Origin
Following the end of World War I, a German National Assembly gathered in the town of Weimar, in the state of Thuringia, in January 1919 to write a constitution for the Reich. The nation was to be a democratic federal republic, governed by a president and parliament.
The constitution was drafted by the lawyer and liberal politician Hugo Preuss, who was then state secretary in the Ministry of the Interior, and later became Minister of the Interior. Preuss criticized the Triple Entente decision to prohibit the incorporation of post-Austro-Hungarian-dissolution German Austria into the nascent German republic, saying it was a contradiction of the Wilsonian principle of self-determination of peoples.

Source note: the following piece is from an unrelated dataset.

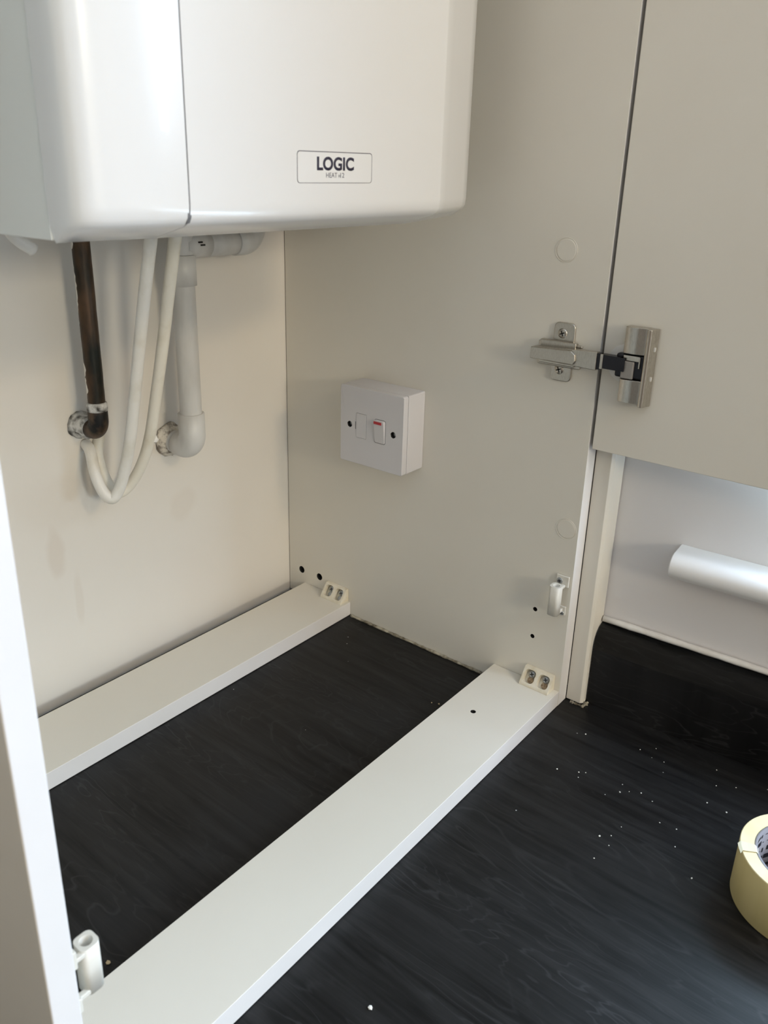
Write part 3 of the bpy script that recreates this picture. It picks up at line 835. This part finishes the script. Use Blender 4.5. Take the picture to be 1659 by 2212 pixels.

Disagreements arose between the delegates over issues such as the national flag, religious education for youth, and the rights of the provinces (Länder) that made up the Reich. These disagreements were resolved by August 1919, though sixty-seven delegates abstained from voting to adopt the Weimar Constitution.
The Republic's first President, Friedrich Ebert, signed the new German constitution into law on August 11, 1919. The first article of the constitution stated that "The power of the state emanates from the people."
The fundamental tenet of the Weimar Constitution was that Germany was to be a republic on the parliamentary model with a parliament elected using proportional representation. Universal suffrage was established, with a minimum voting age of 20.